* _Exercise goal_: Pictures in the entries below are to be left out; otherwise, reproduce exactly the lines from the first through the line containing "b.build('arrow', M['exitred'], ex)".

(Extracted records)
★ ★ ★ ★ ★

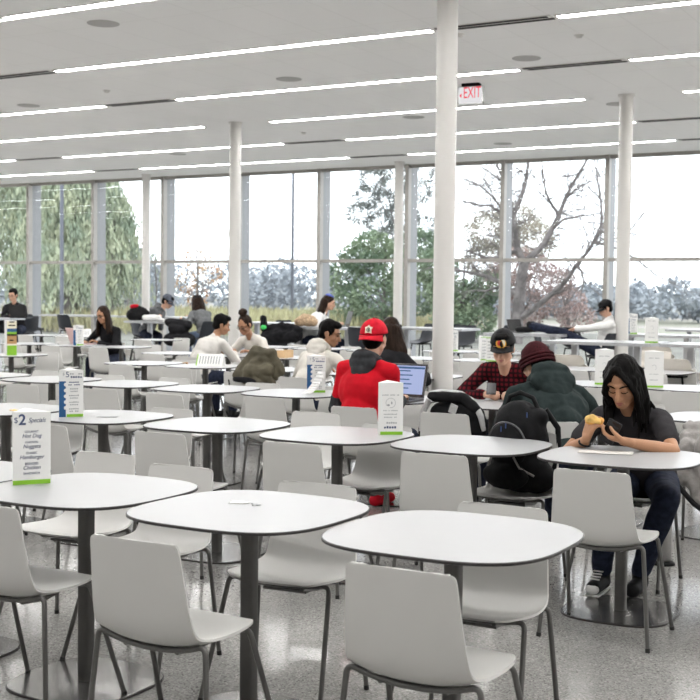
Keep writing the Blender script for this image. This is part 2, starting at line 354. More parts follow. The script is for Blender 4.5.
SP = [(-8.47, 9.7, 'nearest the camera side'), (-13.16, 13.42, 'left of the others'), (-14.96, 19.35, 'near the willow window'), (-8.47, 13.26, 'middle of the ceiling'), (-5.25, 13.33, 'beside the exit sign'), (-8.5, 16.9, 'beyond the exit sign'), (-8.5, 20.5, 'close to the windows'), (-5.3, 17.0, 'by the right column top')]
for x, y, nm in SP:
    b = MB(); b.lathe([(0.002, -0.008), (0.145, -0.008), (0.165, -0.004), (0.168, 0)], (0, 0, 0), 28)
    o = b.build('ceiling_speaker', M['speaker']); o.location = (x, y, CZ); tag(o, 'round flush grey ceiling speaker %s' % nm, 'ceiling speaker', 'ceiling speakers')
SK = [(-9.2, 9.0, 'front left'), (-11.2, 12.9, 'middle left'), (-5.4, 11.8, 'near the long vent'), (-11.0, 17.7, 'by the central column'), (-4.3, 12.4, 'right')]
for x, y, nm in SK:
    b = MB(); b.lathe([(0.001, -0.03), (0.03, -0.03), (0.035, -0.012), (0.05, -0.006), (0.052, 0)], (0, 0, 0), 16)
    o = b.build('sprinkler_head', M['paint']); o.location = (x, y, CZ); tag(o, 'small white sprinkler cap on ceiling, %s' % nm, 'sprinkler', 'sprinkler caps')
# exit sign
ex = empty('exit_sign', (-6.50, 14.58, CZ), R(4), 'red lettered illuminated exit sign hanging from ceiling behind column', 'exit sign')
b = MB(); b.box((0, 0, -0.018), (0.24, 0.10, 0.036)); b.build('canopy', M['black'], ex, 0.005)
b = MB(); b.box((0, 0, -0.155), (0.34, 0.06, 0.235)); b.build('housing', M['laptopsilver'], ex, 0.005)
b = MB(); b.box((0, -0.031, -0.155), (0.315, 0.003, 0.21)); b.build('face', M['exitface'], ex)
text_part('EXIT', 0.205, ex, M['exitred'], (0.025, -0.034, -0.23), 0, sx=0.58)
b = MB(); b.add([(-0.150, -0.034, -0.155), (-0.120, -0.034, -0.185), (-0.120, -0.034, -0.125)], [(0, 1, 2)]); b.build('arrow', M['exitred'], ex)

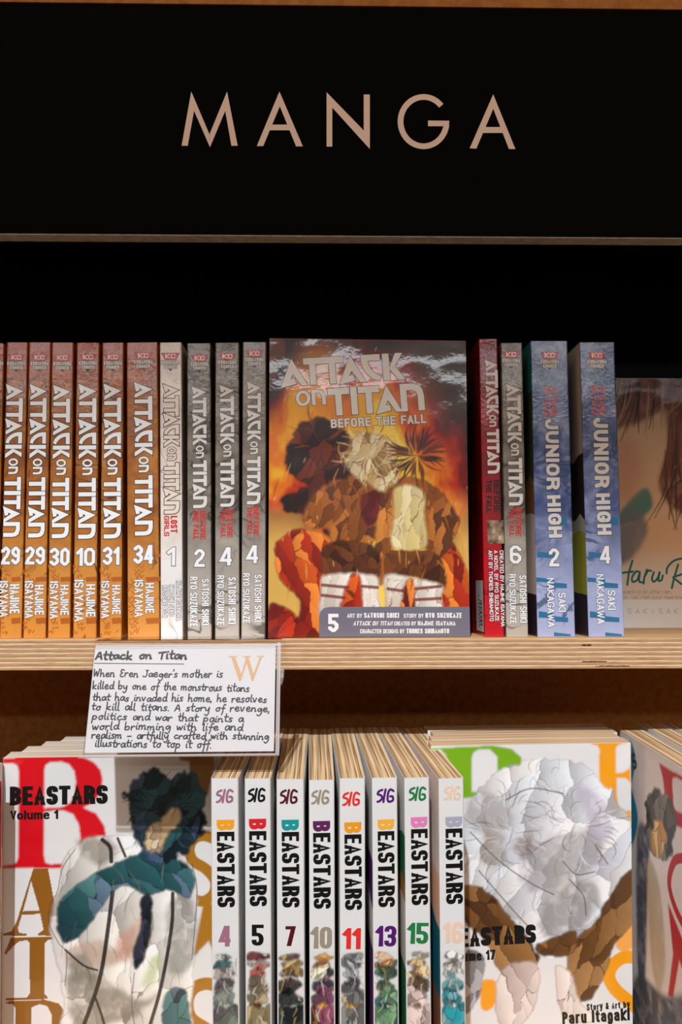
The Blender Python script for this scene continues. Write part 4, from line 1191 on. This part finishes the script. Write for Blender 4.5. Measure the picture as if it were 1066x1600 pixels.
cv.blob([(52, 1357.5), (75, 1357), (93, 1452), (100, 1458), (100, 1462), (60, 1462), (60, 1458.5), (68, 1453), (63, 1428), (34.5, 1429), (28, 1450), (30, 1457.5), (42, 1459), (42, 1462), (4.6, 1462), (4.6, 1459), (18, 1455), (26, 1440)], BL, .2, smooth=False)
cv.blob([(48.5, 1376), (62, 1423), (36, 1424)], (234, 230, 227), .2, smooth=False)
cv.blob([(17, 1465.5), (95, 1463), (95, 1468), (76, 1468), (70, 1474), (70, 1553), (76, 1560), (60, 1562), (9, 1563), (9, 1560), (41, 1559), (46.5, 1553), (46.5, 1474), (42, 1469), (30, 1471), (20, 1479), (10, 1491), (6.5, 1490)], BL, .2, smooth=False)
cv.blob([(9, 1565), (70, 1562), (92, 1568), (104, 1584), (104, 1612), (24, 1616), (24, 1575), (20, 1569), (9, 1568)], BL, .2, smooth=False)
cv.blob([(49, 1574), (62, 1569), (74, 1572), (81, 1586), (80, 1616), (49, 1616)], (234, 230, 227), .2, smooth=False)
GOLD = (178, 120, 34)
cv.blob([(280, 1181), (345, 1179), (345, 1186), (338, 1190), (332, 1210), (325, 1240), (316, 1258), (300, 1260), (298, 1240), (296, 1190), (281, 1188)], (150, 104, 40), .3, smooth=False)
cv.line([(338, 1312), (318, 1306), (302, 1312), (296, 1328), (302, 1345), (322, 1358), (336, 1376), (334, 1396), (318, 1408), (298, 1404)], 6.5, GOLD, 1, False, soft=.4)
cv.blob([(318, 1411), (336, 1411), (352, 1494), (336, 1494), (326, 1470), (306, 1492), (302, 1492), (308, 1460)], GOLD, .3, smooth=False)
cv.line([(344, 1542), (322, 1537), (302, 1545), (293, 1565), (298, 1590), (320, 1606), (340, 1620)], 7.5, GOLD, 1, False, soft=.4)
# abstract watercolour in place of the cover figure
PAP = [(236, 230, 222), (228, 220, 210), (240, 236, 230), (222, 216, 208), (232, 226, 222)]
cv.facets([(100, 1340), (136, 1312), (200, 1306), (256, 1322), (292, 1348), (308, 1400), (304, 1490), (300, 1560), (280, 1640), (110, 1640), (100, 1560), (86, 1490), (78, 1440), (92, 1390)], 26, PAP, (120, 108, 96), 30, 1.4, .2, .22, warp=1.5, ink=.75)
for q, c_, sd in (([(100, 1486), (150, 1470), (190, 1482), (232, 1446), (226, 1486), (170, 1510), (120, 1524)], (188, 160, 138), 37), ([(118, 1318), (160, 1308), (186, 1330), (150, 1352)], (140, 128, 110), 38), ([(262, 1420), (300, 1404), (304, 1500), (268, 1520)], (142, 140, 130), 39),
                  ([(104, 1530), (150, 1520), (214, 1560), (250, 1548), (206, 1590), (120, 1606)], (120, 112, 92), 40), ([(180, 1470), (226, 1436), (232, 1456), (190, 1500)], (206, 150, 130), 43), ([(232, 1500), (250, 1486), (246, 1530), (226, 1544)], (190, 204, 150), 44), ([(104, 1500), (132, 1494), (140, 1540), (112, 1560)], (128, 128, 116), 45)):
    cv.blob(q, c_, 1.2, .75, .7, sd, 5, warp=3)
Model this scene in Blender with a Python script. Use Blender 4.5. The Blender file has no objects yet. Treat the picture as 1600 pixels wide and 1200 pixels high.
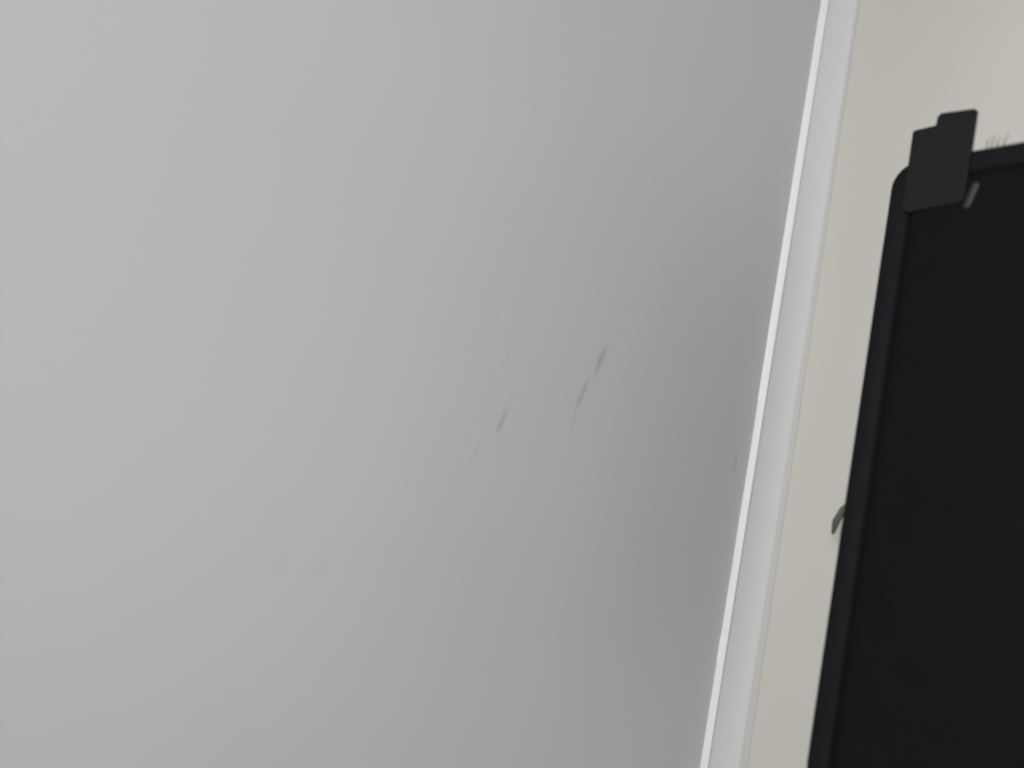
import bpy, bmesh, math, random
from mathutils import Matrix, Vector
random.seed(4)
SC = bpy.context.scene
COL = SC.collection

# ---------------------------------------------------------------- camera
cam_data = bpy.data.cameras.new('camera')
cam = bpy.data.objects.new('camera', cam_data)
COL.objects.link(cam)
SC.camera = cam
RX = (0.606495, 0.182043, -0.773966)
UY = (-0.045389, 0.979776, 0.194883)
BZ = (0.793790, -0.083066, 0.602492)
cam.matrix_world = Matrix(((RX[0], UY[0], BZ[0], 0.65768),
                           (RX[1], UY[1], BZ[1], 0.0),
                           (RX[2], UY[2], BZ[2], 1.00981),
                           (0, 0, 0, 1)))
cam_data.sensor_fit = 'HORIZONTAL'
cam_data.sensor_width = 36.0
cam_data.lens = 27.0                      # 1200 px on a 1600 px frame
cam_data.clip_start = 0.02
cam_data.dof.use_dof = True
cam_data.dof.focus_distance = 1.02
cam_data.dof.aperture_fstop = 1.1

# ---------------------------------------------------------------- light
VS = SC.view_settings
VS.view_transform = 'Standard'
VS.look = 'None'
VS.gamma = 1.0
VS.exposure = 0.0
VS.use_curve_mapping = False

world = bpy.data.worlds.new('world')
SC.world = world
world.use_nodes = True
wb = world.node_tree.nodes['Background']
wb.inputs[0].default_value = (0.75, 0.86, 1.0, 1)
wb.inputs[1].default_value = 0.2


LAMP_SPREAD = 128


def area_light(name, loc, aim, size, size_y, power, color, parent=None):
    d = bpy.data.lights.new(name, 'AREA')
    d.shape = 'RECTANGLE'
    d.size, d.size_y = size, size_y
    d.energy = power
    d.color = color
    o = bpy.data.objects.new(name, d)
    COL.objects.link(o)
    d.spread = math.radians(LAMP_SPREAD)
    o.location = loc
    o.rotation_euler = (Vector(aim) - Vector(loc)).to_track_quat('-Z', 'Y').to_euler()
    return o


CEIL = 2.40
LAMP = (1.25, 0.20)                       # ceiling lamp
area_light('ceiling_lamp_light', (LAMP[0], LAMP[1], CEIL - 0.075), (LAMP[0], LAMP[1], 0), 0.34, 0.34, 35.8, (0.966, 0.982, 1.0))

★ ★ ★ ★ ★

* _Answer for the task_:
Keep writing the Blender script for this image. This is part 2, starting at line 354. More parts follow. The script is for Blender 4.5.
SP = [(-8.47, 9.7, 'nearest the camera side'), (-13.16, 13.42, 'left of the others'), (-14.96, 19.35, 'near the willow window'), (-8.47, 13.26, 'middle of the ceiling'), (-5.25, 13.33, 'beside the exit sign'), (-8.5, 16.9, 'beyond the exit sign'), (-8.5, 20.5, 'close to the windows'), (-5.3, 17.0, 'by the right column top')]
for x, y, nm in SP:
    b = MB(); b.lathe([(0.002, -0.008), (0.145, -0.008), (0.165, -0.004), (0.168, 0)], (0, 0, 0), 28)
    o = b.build('ceiling_speaker', M['speaker']); o.location = (x, y, CZ); tag(o, 'round flush grey ceiling speaker %s' % nm, 'ceiling speaker', 'ceiling speakers')
SK = [(-9.2, 9.0, 'front left'), (-11.2, 12.9, 'middle left'), (-5.4, 11.8, 'near the long vent'), (-11.0, 17.7, 'by the central column'), (-4.3, 12.4, 'right')]
for x, y, nm in SK:
    b = MB(); b.lathe([(0.001, -0.03), (0.03, -0.03), (0.035, -0.012), (0.05, -0.006), (0.052, 0)], (0, 0, 0), 16)
    o = b.build('sprinkler_head', M['paint']); o.location = (x, y, CZ); tag(o, 'small white sprinkler cap on ceiling, %s' % nm, 'sprinkler', 'sprinkler caps')
# exit sign
ex = empty('exit_sign', (-6.50, 14.58, CZ), R(4), 'red lettered illuminated exit sign hanging from ceiling behind column', 'exit sign')
b = MB(); b.box((0, 0, -0.018), (0.24, 0.10, 0.036)); b.build('canopy', M['black'], ex, 0.005)
b = MB(); b.box((0, 0, -0.155), (0.34, 0.06, 0.235)); b.build('housing', M['laptopsilver'], ex, 0.005)
b = MB(); b.box((0, -0.031, -0.155), (0.315, 0.003, 0.21)); b.build('face', M['exitface'], ex)
text_part('EXIT', 0.205, ex, M['exitred'], (0.025, -0.034, -0.23), 0, sx=0.58)
b = MB(); b.add([(-0.150, -0.034, -0.155), (-0.120, -0.034, -0.185), (-0.120, -0.034, -0.125)], [(0, 1, 2)]); b.build('arrow', M['exitred'], ex)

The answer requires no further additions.